Sometimes it can be especially hard to be a man trying to get by in this world, like when you’re looking for a changing table in a pub or shop. If it’s a small place there might only be a table in the ladies’ toilet, and what then? Other times you can be let off the worst of it, ‘He’s only a man’ they seem to think, ‘How can he be expected to know’. Which feels even worse, as if there’s a secret class at school all the girls are herded off to while the boys argue which superhero is better.

You get used to this pretty quickly, not caring what people might be thinking or saying to each other. Asking politely for help or, if need be, pushing past/into people - why they’re called pushchairs I presume.

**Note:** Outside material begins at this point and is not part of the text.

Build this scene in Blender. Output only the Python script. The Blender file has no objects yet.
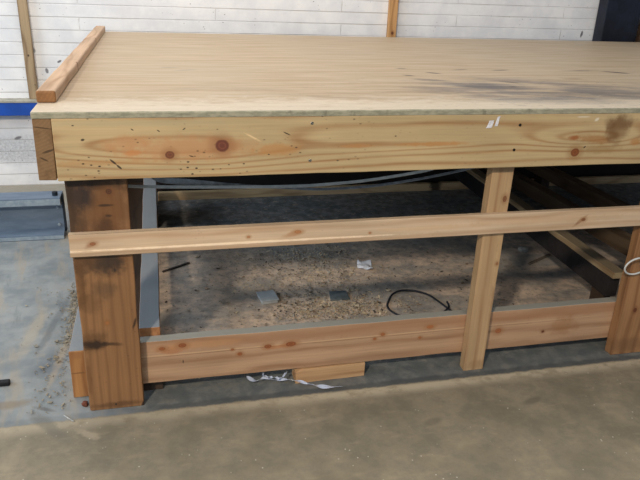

The pressure and embarrassment you heap on yourself, however, can take a little longer to learn to live with.

Playgroup Pressure is one thing - not knowing what sound a squirrel makes or what, exactly, Old McDonald really DOES have on his farm - but the real pressure of being a parent is for their physical and mental wellbeing, for which you seem to be solely and entirely responsible. Do they eat enough X or too much Y? Are they snacking too much? Are they getting enough fresh air? Why can’t they say as many words as Jonathan or why aren’t they as agile as Jessica? Do they watch too much TV? Do you do enough socialising? Are you ruining their life?! (An accusation you’ll hear in their later years regardless).

Most of us like to plan and prepare. That’s how we overcome nervousness and pressure in a normal working environment. Has been ever since school. We do mock exams, we practice driving manoeuvres, we make notes, compile data and statistics. But all these issues, and many more you’ll doubtless worry about, must be learnt on the job (except for bringing the shopping in, I still haven’t worked that one out).

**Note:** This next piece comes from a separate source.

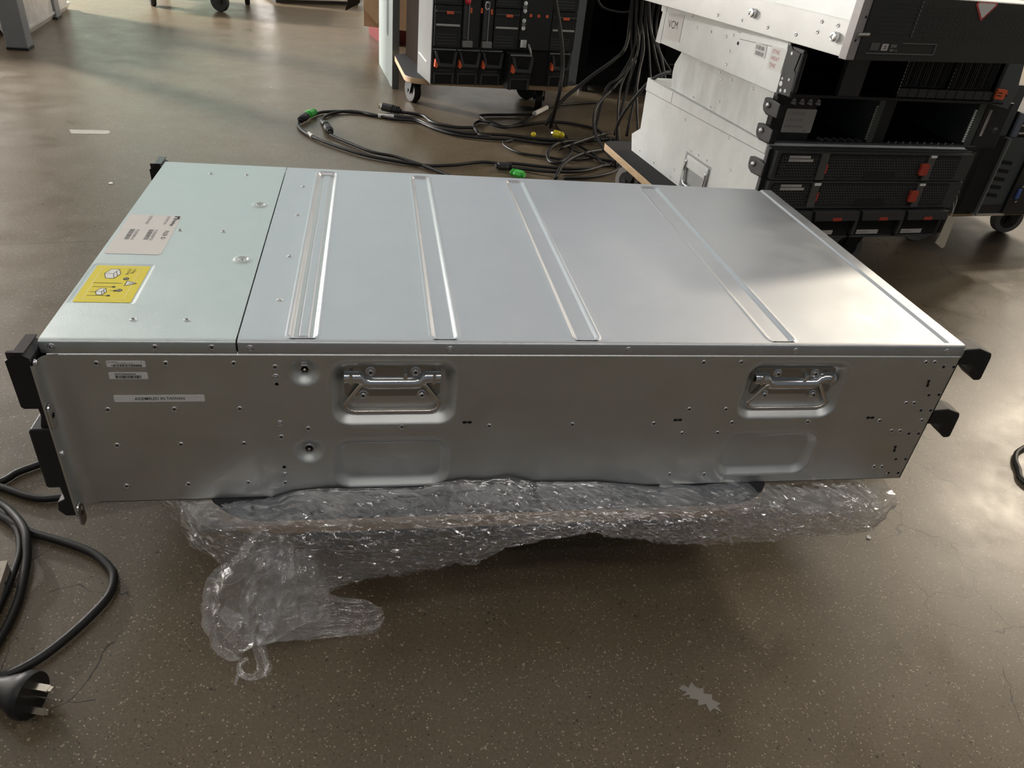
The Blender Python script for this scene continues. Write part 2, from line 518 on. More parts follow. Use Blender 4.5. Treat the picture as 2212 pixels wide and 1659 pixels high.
# ---------------------------------------------------------------- plywood dollies
def make_wheel(r, w, tyre, hub):
    b = MB()
    prof = [(0, -w / 2), (r * .62, -w / 2), (r * .68, -w * .5), (r * .93, -w * .5), (r, -w * .3), (r, w * .3), (r * .93, w * .5), (r * .68, w * .5), (r * .62, w / 2), (0, w / 2)]
    b.lathe(prof, 28, Matrix.Rotation(math.pi / 2, 4, 'Y'))
    for f in b.bm.faces:
        d = math.hypot(f.calc_center_median().y, f.calc_center_median().z)
        f.material_index = 0 if d > r * .64 else 1
    return b, [tyre, hub]

def caster(parent, x, y, top, turn, tyre, r=None):
    r = r or (top - .012) / 2 * 0.86
    b = MB()
    b.box(-.03, -.03, top - .006, .03, .03, top)
    b.cyl((0, 0, top - .022), (0, 0, top - .005), .019, 16)
    off = r * .45
    for s in (-1, 1):
        b.prism([(-.016, top - .02), (.016, top - .02), (off + .012, r - .010), (off - .012, r - .010)], 'x', s * .0155, s * .0185)
    b.box(-.018, -.016, top - .026, .018, .016, top - .018)
    b.cyl((-.021, off, r), (.021, off, r), .0055, 12)
    c = b.build('caster', DARK_METAL, parent, bevel=.001)
    c.location = (x, y, 0); c.rotation_euler = (0, 0, radians(turn))
    wb, mts = make_wheel(r, .024, tyre, DARK_METAL)
    w = wb.build('wheel', mts, c, smooth=True, angle=40)
    w.location = (0, off, r)
    return c

def make_dolly(label, loc, yaw, w, d, corner, casters, tyre=TYRE_GREY, top=.12, group=None):
    t = thing('plywood_dolly', label, 'dolly', (loc[0], loc[1], 0), yaw, group)
    b = MB()
    b.prism(rounded(0, 0, w, d, corner, 8), 'z', top - .018, top)
    b.bm.normal_update()
    bmesh.ops.recalc_face_normals(b.bm, faces=b.bm.faces[:])
    for f in b.bm.faces:
        f.material_index = 1 if abs(f.normal.z) > .7 else 0
    b.build('deck', [WOOD, CARPET], t, bevel=.0025)
    for x, y, a in casters:
        caster(t, x, y, top - .018, a, tyre)
    return t

make_dolly('carpeted plywood dolly under the long silver enclosure, wrapped in film', (.10, -.033), 0, .585, .44, .065,
           [(.09, .10, 20), (.50, .10, -15), (.09, .36, 10), (.50, .36, 40)])
make_dolly('plywood dolly carrying the stack of silver sided servers', (.878, .74), 5.2, .50, .55, .03,
           [(.44, .075, 75), (.06, .08, 20), (.075, .47, 30), (.44, .47, -20)])
make_dolly('plywood dolly under the blade chassis behind the cables', (.358, 1.845), 4.7, .56, .37, .05,
           [(.055, .195, 20), (.476, .17, -15), (.07, .32, 10), (.49, .32, 60)], BLACK_SOFT)
make_dolly('plywood dolly under the small black tower at the right edge', (1.535, .885), 9, .52, .46, .03,
           [(.075, .10, 60), (.40, .13, 75), (.07, .38, 10), (.44, .38, 0)])

# ---------------------------------------------------------------- the long silver storage enclosure
L_, W_, Z0, Z1 = 0.8389, 0.445, 0.12, 0.2919
box = thing('storage_enclosure', 'long silver steel storage enclosure lying across plastic wrapped dolly', 'storage enclosure', (0, 0, Z0))
ZB = Z1 - Z0

POCKETS = [(.2790, .1185, .0560, .0335, .017, .0105, .0110), (.6680, .1188, .0545, .0325, .017, .0105, .0110),
           (.2775, .0385, .0545, .0285, .018, .0062, .0085), (.6645, .0390, .0535, .0280, .018, .0062, .0085)]
CONES = [(.2018, .1420), (.2012, .0545)]
def side_depth(x, z):
    y = 0.0
    for cx, cz, hx, hz, r, dep, sl in POCKETS:
        d = sdbox(x, z, cx, cz, hx, hz, r)
        if d < .004:
            y = max(y, 0) + dep * (.55 * smoothstep(0.0008, -sl, d) + .45 * min(1, max(0, (.0004 - d) / sl)))
            y -= .0007 * math.exp(-((d - .0005) / .0018) ** 2)
    y += .0022 * smoothstep(.1586, .1612, z)
    for cx, cz in CONES:
        d = math.hypot(x - cx, z - cz)
        if d < .020:
            y += .0068 * (1 - smoothstep(.0045, .0152, d))
    return y
def axis_samples(lo, hi, step, zones, fine):
    out = []
    x = lo
    while x < hi - 1e-6:
        out.append(x)
        if any(a <= x <= c for a, c in zones):
            x += fine
        else:
            nxt = [a for a, c in zones if a > x + 1e-9]
            x = min([x + step] + nxt)
    out.append(hi)
    return out
b = MB()
xs = axis_samples(0.004, L_, .02, [(.180, .345), (.600, .735)], .0013)
zs = axis_samples(0.0, .1618, .0014, [(.1575, .1618)], .0004)
b.grid(xs, zs, lambda x, z: Vector((x, side_depth(x, z), z)))
sp = b.build('side_panel', ZINC_SIDE, box, smooth=True)
sp['label'] = 'long side panel with two handle pockets and two blank pressings'
b = MB()
b.box(0.002, .016, .0008, L_ - .001, W_, .168)
b.box(0.0, 0.0, 0, L_, .016, .0006)
b.box(L_ - .0012, 0.0, 0, L_, .016, .168)
b.build('inner_body', ZINC_SIDE, box)
# bent flange at the left end
b = MB()
prof = [(.0125, -.00003), (.0105, -.0002)] + [(.0095 - .0092 * math.sin(radians(k * 11.25)), -.0003 - .0092 * (1 - math.cos(radians(k * 11.25)))) for k in range(1, 9)] + [(.0003, -.0180), (-.0012, -.0185), (-.0015, -.004), (-.0012, .012)]
zz = [0, .005, .05, .09, .12, .155, .1600]
b.grid(range(len(prof)), zz, lambda i, z: Vector((prof[i][0], prof[i][1], z)))
for zc, y0 in ((-.012, -.0195), (.096, -.0185)):                   # rounded latch tabs with a screw hole
    rf_b = MB()
    rf_b.mi = 0; rf_b.prism(rounded(y0, zc, -.0080, zc + .024, .0045), 'x', .0010, .0024)
    rf_b.mi = 1; rf_b.lathe([(.0026, 0), (0, .0002)], 14, frame((.0025, (y0 - .0080) / 2, zc + .013), (0, 1, 0), (0, 0, 1)))
    rf_b.build('latch_tab', [CHROME, HOLE], box)
b.build('rack_flange', ZINC_SIDE, box, smooth=True, angle=50)

def lip(x0, x1, b):
    pr = [(.006, ZB), (.0028, ZB - .0002), (.0014, ZB - .0009), (.0008, ZB - .0022), (.0008, .1602), (.0018, .1602)]
    b.grid([x0, x1], range(len(pr)), lambda x, j: Vector((x, pr[j][0], pr[j][1])))
    b.prism([(p[0], p[1]) for p in pr] + [(.004, .1602)], 'x', x0, x0 + .0002)
    b.prism([(p[0], p[1]) for p in pr] + [(.004, .1602)], 'x', x1 - .0002, x1)
# front cover
TD = [(.1318, .3072), (.1327, .1585)]
def front_h(x, y):
    z = ZB
    for cx, cy in TD:
        d = math.hypot(x - cx, y - cy)
        if d < .012: z += .0014 * math.exp(-((d - .0062) / .0022) ** 2) - .001 * (1 - smoothstep(.003, .006, d))
    d = sdbox(x, y, .0287, .1028, .0262, .0388, .002)
    z -= .0005 * smoothstep(.0008, -.0008, d)
    return z
XS = .1492
b = MB()
b.grid(axis_samples(0, XS - .0008, .02, [(.0, .058), (.118, .146)], .0012), axis_samples(.006, W_, .02, [(.06, .145), (.145, .172), (.293, .321)], .0012), lambda x, y: Vector((x, y, front_h(x, y))))
lip(0, XS - .0008, b)
b.box(0, .004, ZB - .012, .0012, W_, ZB - .0006)
fc = b.build('front_cover', ZINC_FRONT, box, smooth=True, angle=40)
fc['label'] = 'greenish zinc front cover with stickers'
RIBS = [(.2014, .0108, .004), (.3218, .0103, .0022), (.4500, .0106, .0020), (.6435, .0117, .0018)]
def rear_h(x, y):
    z = ZB
    for k, (cx, hw, dep) in enumerate(RIBS):
        d = sdbox(x, y, cx, .2205, hw, .2130, .006)
        if d < .006:
            z -= dep * smoothstep(.0010, -.0030, d)
            z += .0007 * math.exp(-((d - .0022) / .0013) ** 2)
            if k == 0: z += .0016 * smoothstep(-.0055, -.0075, d)
    if x > .79:
        z -= .0018 * (smoothstep(.8150, .8170, x) - smoothstep(.8215, .8240, x)) * smoothstep(.004, .008, y)
    return z
b = MB()
b.grid(axis_samples(XS + .0004, L_, .02, [(.186, .217), (.307, .337), (.435, .465), (.627, .660), (.812, .828)], .0008),
       axis_samples(.006, W_, .02, [(.006, .018), (.425, .440)], .0010), lambda x, y: Vector((x, y, rear_h(x, y))))
lip(XS + .0004, L_, b)
b.box(L_ - .0012, .004, ZB - .012, L_, W_, ZB - .0006)
rc = b.build('rear_cover', ZINC_TOP, box, smooth=True, angle=40)
rc['label'] = 'silver rear cover with four pressed ribs'
b = MB(); b.box(XS - .0007, .004, ZB - .003, XS + .0003, W_ - .001, ZB - .0024); b.build('cover_gap', HOLE, box)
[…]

You spend nine months hoping that when the time comes you’ll finally feel ready, but you never do. Until one day, you realise that thing you’ve been worrying about happening, just happened. And it was actually OK.

This is a job unlike any other you’ve had before. It demands no prior experience; it’s extremely difficult to get right yet despite what others think, anyone can do it; and it’s all for a boss who will continue to love, adore and idolise you, no matter how many times you mess it up.